Ujang menambahkan, layangan dari desa ini telah dikirim ke Jawa, Surabaya, Madura, Sumatra, bahkan Kalimantan. Untuk bahan baku, para pengrajin biasanya dikirimi bambu dari Tanjungsari dan Rancakalong, Sumedang. Untuk kertas biasanya banyak di toko-toko. “Berbicara mengenai keahlian membuat layangan, rata-rata warga sudah bisa tanpa diberi pelatihan terlebih dahulu. Mereka memperhatikan orangtua mereka ketika sedang membuat layangan sejak kecil. Jadi mereka sudah biasa,” katanya.

Pengrajin layangan di desa ini tidak terpatok usia. Terkadang anak SD sudah mampu membuat layangan sendiri. “Jika dibanding daerah lain, desa ini anak-anaknya banyak yang memiliki penghasilan sendiri. Namun, tetap kembali pada tingkat kerajinan si anaknya,” kata Ujang.

Ujang menegaskan, kemajuan usaha layangan ini tergantung pada keterampilan pengusaha. Di desa ini ada seorang pengusaha yang sangat sukses. Dari usaha layangan ia dapat membeli rumah, mobil, tanah, dan penghasilannya sampai miliaran rupiah. Namun, kesuksesan pengusaha tersebut sedikit tidaknya berpengaruh terhadap pengusaha lain di sekitarnya. “Pengusaha lain bukan berarti lumpuh total tapi tertutupi oleh perusahaan besar tersebut. Sebetulnya usaha layangan juga tidak bisa dianggap remeh jika manajemennya baik”. Tak jarang juga perusahaan ada yang merosot atau bahkan bangkrut karena kalah saing.

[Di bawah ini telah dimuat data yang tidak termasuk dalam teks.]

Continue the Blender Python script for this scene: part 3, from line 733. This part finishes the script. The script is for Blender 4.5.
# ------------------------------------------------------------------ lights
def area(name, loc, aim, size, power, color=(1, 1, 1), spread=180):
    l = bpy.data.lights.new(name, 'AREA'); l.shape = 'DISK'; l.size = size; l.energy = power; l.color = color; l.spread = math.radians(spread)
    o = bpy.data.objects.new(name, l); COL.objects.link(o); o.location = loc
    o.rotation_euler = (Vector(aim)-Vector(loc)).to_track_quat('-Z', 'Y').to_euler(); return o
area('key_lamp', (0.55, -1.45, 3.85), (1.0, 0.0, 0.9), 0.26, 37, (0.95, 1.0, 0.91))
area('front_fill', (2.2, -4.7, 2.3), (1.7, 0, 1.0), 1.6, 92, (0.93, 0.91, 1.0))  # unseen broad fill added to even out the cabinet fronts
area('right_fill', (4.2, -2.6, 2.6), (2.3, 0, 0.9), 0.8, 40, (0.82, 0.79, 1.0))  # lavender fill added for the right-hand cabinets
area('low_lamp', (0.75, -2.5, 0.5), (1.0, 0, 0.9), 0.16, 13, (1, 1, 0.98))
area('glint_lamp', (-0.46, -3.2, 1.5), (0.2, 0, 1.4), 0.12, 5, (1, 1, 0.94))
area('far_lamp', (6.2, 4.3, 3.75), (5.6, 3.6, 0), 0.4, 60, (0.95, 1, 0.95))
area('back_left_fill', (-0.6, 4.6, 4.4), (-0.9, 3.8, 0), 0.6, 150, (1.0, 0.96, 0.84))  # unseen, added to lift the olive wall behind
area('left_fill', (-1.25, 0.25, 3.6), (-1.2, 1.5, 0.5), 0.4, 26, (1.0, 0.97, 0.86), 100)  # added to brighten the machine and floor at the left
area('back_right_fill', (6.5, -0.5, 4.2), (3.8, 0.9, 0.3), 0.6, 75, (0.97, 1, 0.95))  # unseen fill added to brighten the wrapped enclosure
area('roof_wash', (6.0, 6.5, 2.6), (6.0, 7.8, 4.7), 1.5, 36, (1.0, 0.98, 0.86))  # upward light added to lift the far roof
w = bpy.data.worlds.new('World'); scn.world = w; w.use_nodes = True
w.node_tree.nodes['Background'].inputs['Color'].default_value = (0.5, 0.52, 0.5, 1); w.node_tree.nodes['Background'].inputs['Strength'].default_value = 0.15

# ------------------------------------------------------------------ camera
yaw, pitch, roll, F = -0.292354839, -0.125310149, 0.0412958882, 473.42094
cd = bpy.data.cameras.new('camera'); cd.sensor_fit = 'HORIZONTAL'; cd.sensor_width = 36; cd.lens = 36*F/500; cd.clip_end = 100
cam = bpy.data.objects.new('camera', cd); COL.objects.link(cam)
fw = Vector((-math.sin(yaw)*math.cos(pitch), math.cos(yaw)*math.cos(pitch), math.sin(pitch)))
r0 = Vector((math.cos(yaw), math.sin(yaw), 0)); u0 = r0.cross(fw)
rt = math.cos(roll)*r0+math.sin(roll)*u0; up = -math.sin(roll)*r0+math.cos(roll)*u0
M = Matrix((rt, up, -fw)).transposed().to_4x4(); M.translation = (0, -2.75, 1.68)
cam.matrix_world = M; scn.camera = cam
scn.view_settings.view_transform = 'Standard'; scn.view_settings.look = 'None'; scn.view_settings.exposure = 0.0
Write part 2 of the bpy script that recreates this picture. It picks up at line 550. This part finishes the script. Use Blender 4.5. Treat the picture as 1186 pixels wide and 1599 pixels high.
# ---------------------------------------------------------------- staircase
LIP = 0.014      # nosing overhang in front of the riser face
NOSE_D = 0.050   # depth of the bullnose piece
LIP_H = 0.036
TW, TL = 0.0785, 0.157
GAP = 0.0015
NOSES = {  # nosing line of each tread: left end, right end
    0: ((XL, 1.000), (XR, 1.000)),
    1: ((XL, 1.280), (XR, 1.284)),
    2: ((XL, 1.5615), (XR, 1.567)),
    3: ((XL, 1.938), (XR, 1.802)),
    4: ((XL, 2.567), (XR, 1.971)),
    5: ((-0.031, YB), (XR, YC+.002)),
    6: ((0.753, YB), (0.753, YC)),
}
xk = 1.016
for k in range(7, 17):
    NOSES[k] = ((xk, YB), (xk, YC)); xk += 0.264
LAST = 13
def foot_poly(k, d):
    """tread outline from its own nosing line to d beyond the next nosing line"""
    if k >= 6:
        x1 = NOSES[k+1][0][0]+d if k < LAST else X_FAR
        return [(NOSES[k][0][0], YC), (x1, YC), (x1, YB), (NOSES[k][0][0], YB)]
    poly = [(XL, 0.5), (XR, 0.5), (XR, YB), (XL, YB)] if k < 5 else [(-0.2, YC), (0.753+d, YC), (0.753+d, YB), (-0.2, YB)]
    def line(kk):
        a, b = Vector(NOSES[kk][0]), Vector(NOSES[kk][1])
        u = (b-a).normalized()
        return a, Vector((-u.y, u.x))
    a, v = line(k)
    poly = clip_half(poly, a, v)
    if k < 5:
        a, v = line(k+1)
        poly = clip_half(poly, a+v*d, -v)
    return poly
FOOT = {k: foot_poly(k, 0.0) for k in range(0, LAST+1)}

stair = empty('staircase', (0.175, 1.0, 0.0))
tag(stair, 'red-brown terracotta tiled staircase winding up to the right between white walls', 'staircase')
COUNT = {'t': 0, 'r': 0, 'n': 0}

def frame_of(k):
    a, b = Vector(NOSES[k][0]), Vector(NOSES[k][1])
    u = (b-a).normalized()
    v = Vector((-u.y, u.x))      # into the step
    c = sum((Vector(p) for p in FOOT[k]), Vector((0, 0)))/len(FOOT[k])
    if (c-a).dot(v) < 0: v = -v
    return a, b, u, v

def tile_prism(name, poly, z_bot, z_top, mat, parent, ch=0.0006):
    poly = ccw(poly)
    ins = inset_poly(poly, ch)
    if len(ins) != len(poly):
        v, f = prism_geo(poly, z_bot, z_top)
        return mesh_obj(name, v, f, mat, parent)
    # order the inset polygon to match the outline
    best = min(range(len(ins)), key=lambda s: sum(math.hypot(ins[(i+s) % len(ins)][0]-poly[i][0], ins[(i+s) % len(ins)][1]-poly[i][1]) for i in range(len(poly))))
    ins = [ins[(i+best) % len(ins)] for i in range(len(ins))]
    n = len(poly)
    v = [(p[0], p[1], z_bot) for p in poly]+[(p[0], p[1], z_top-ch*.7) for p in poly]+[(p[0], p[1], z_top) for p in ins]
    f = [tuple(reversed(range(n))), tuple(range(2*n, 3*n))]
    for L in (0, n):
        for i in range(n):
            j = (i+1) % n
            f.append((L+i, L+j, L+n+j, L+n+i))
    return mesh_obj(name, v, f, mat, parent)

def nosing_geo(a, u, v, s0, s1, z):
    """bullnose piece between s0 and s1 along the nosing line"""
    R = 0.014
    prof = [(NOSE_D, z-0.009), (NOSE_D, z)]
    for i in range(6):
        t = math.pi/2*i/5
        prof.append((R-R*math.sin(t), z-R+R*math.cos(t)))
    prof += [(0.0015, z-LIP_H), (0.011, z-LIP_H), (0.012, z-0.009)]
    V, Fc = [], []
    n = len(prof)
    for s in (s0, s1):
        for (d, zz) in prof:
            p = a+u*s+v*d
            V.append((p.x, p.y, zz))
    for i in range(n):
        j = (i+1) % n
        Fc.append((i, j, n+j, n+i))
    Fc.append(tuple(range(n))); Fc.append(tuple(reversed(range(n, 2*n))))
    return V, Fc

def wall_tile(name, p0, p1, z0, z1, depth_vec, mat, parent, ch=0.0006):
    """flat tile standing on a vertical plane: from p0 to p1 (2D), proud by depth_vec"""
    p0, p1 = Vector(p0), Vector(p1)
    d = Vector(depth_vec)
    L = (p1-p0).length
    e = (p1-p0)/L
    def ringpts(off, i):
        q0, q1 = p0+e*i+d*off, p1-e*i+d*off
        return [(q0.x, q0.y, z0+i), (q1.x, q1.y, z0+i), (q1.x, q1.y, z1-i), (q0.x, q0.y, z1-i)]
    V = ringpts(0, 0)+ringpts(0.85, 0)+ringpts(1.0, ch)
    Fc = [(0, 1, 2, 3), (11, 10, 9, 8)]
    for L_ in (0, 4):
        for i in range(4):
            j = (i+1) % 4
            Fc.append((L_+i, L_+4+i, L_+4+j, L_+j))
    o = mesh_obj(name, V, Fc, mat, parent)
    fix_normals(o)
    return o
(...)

“Layangan-layangan dari Cibeusi ini masih diminati karena layangan seperti ini digemari oleh berbagai kalangan. Mulai dari anak-anak bahkan sampai orang tua. Harganya pun sangat murah, di daerah sini mah paling mahal 500 perak. Beda dengan layangan dari daerah lain yang memproduksi layangan hias. Biasanya layangan hias hanya dipakai dalam waktu-waktu tertentu dan harganya pun mahal,” ungkap Ujang.

Layangan Cipacing telah terkenal walau sebenarnya pusat pembuatannya ada di desa tetangganya yaitu Cibeusi. Masuknya layangan Cibeusi ke pulau-pulau lain di Indonesia tidak serta merta membuat pengrajinnya sejahtera. Ujang mengaku, warga Desa Cibeusi masih banyak yang berada di bawah garis kemiskinan.

“Kemiskinan tidak hanya dapat dilihat dari fisik rumah. Sekarang sudah jarang rumah dengan atap jerami, di lapangan terkadang rumah sudah terlihat layak tapi kenyataanya pemilik masih belum bisa menyekolahkan anak bahkan sampai tingkat menengah pertama,” ucap Ujang. Ia melanjutkan, terkadang yang rumahnya jelek tapi memiliki tanah di mana-mana. Jadi kemiskinan tidak bisa dinilai dari fisik rumah seperti yang dikriteriakan oleh pemerintah.

Ujang sempat menyinggung tentang program pemerintah yaitu Kredit Usaha Rakyat. Menurutnya program itu bagus namun masih sulit utuk dilakukan. Ia berharap program tersebut dapat dipermudah untuk membantu usaha masyarakat menengah ke bawah khususnya orang-orang miskin. Saat ini program tersebut masih menerapkan syarat-syarat tertentu yang sulit untuk dipenuhi masyarakat. Seperti harus adanya jaminan sebelum meminjam modal. Kenyataannya, tanpa agunan para pengrajin sulit mendapatkan pinjaman modal. Tidak semudah yang pemerintah katakan.

“Bapak merasa prihatin, kadang ada warga yang meminjam ke bank keliling. Mereka meminjam uang dengan bunga yang sangat besar. Bahkan warga saya sendiri sudah ada yang tercekik gara-gara bank keliling itu. Secara pribadi saya tahu sendiri, bukan hanya di daerah ini tapi di daerah-daerah tetangga juga ada yang terjerat dengan bak seperti itu. Nah jika program pemerintah tadi tersalurkan dengan baik, tidak mungkin warga meminjam ke bank-bank keliling,” pungkas Ujang.